Participants in the software development apprenticeship program do not need to be enrolled SUNY Schenectady students and there is no charge for SUNY instruction. The cost — less than $1,000 each thanks to a SUNY system grant — is borne by employers.
The college is looking for additional business partners for the program. These will be employers willing to take on job candidates who have the critical traits — thinking on their feet and solving problems — even if they have specific gaps in their skill set, Maguire said.
Laying the groundwork for all this is the Center for Economic Growth, the regional economic development organization. CEG will be the participating companies’ group sponsor with the state Department of Labor, which regulates apprenticeships. It will manage the required reporting and organize each apprentice’s outside coursework, a task that can be prohibitively time-consuming for small and midsized firms.

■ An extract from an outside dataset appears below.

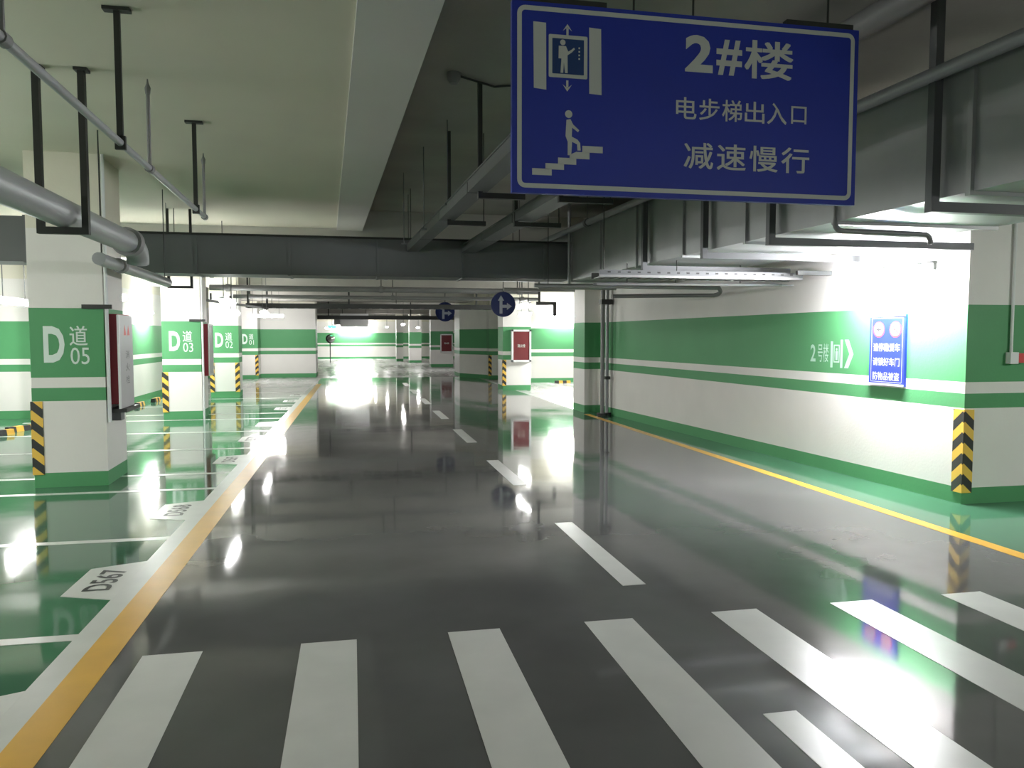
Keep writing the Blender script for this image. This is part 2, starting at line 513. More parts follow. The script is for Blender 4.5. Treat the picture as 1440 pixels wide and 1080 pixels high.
def front_cabinet(label, loc, w, h, z0):
    r = thing('hydrant_cabinet', label, 'cabinet', loc)
    body = MB().box(0, w, -0.10, 0, z0, z0 + h).build('cabinet_body', M['cab_white'], r)
    f = MB()
    e = 0.055
    f.box(0, w, -0.13, -0.10, z0 + h - e, z0 + h); f.box(0, w, -0.13, -0.10, z0, z0 + e)
    f.box(0, e, -0.13, -0.10, z0, z0 + h); f.box(w - e, w, -0.13, -0.10, z0, z0 + h)
    f.build('door_frame', M['cab_white'], r)
    MB().box(e, w - e, -0.115, -0.10, z0 + e, z0 + h - e).build('door_glass', M['maroon'], r)
    t = MB()
    put_text(t, '消火栓', w*0.3, w*0.7, z0 + h*0.45, z0 + h*0.55, -0.118)
    t.build('lettering', M['letter'], r)
    return r
front_cabinet('maroon glazed cabinet in white frame on the pillar right of the lane', (4.66, 22.8, 0), 0.60, 0.96, 0.86)
front_cabinet('small distant maroon cabinet on the far pillar', (4.62, 41.5, 0), 0.66, 0.98, 0.78)

# hydrant cabinet and board on the nearest pillar (faces the lane)
hc = thing('hydrant_cabinet', 'narrow red cabinet with pale door on the side of the nearest left pillar', 'cabinet', (-2.60, 9.023, 0), 0.03)
MB().box(0.0, 0.115, 0.085, 0.60, 0.87, 1.85).build('cabinet_body', M['red'], hc)
dr = MB().box(0.115, 0.132, 0.07, 0.66, 0.82, 1.84).build('door', M['cab_grey'], hc)
MB().box(0.114, 0.135, 0.055, 0.085, 0.82, 1.84).build('door_edge', M['cab_white'], dr)
for body, z0, z1 in (('消', 1.36, 1.45), ('火', 1.22, 1.31), ('栓', 1.08, 1.17)):
    vs, fs = text_shape(body, 0.0)
    t = MB().add([(0.1335, 0.32 + a*0.16, z0 + b_*(z1-z0)) for a, b_ in vs], fs)
    t.build('character', M['steel_grey'], dr)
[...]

CEG cited three statistics from local labor analytics firm Emsi:
In 2018, there were 6,504 software developers in the eight-county Capital Region. There were 584 job openings, more than any other STEM occupation. Annual software developer wages range from $59,000 (entry-level) to $96,000 (experienced).
“The Capital Region’s software development industry is already thriving, and this new apprenticeship program will help it do so even more,” said CEG President and CEO Andrew Kennedy.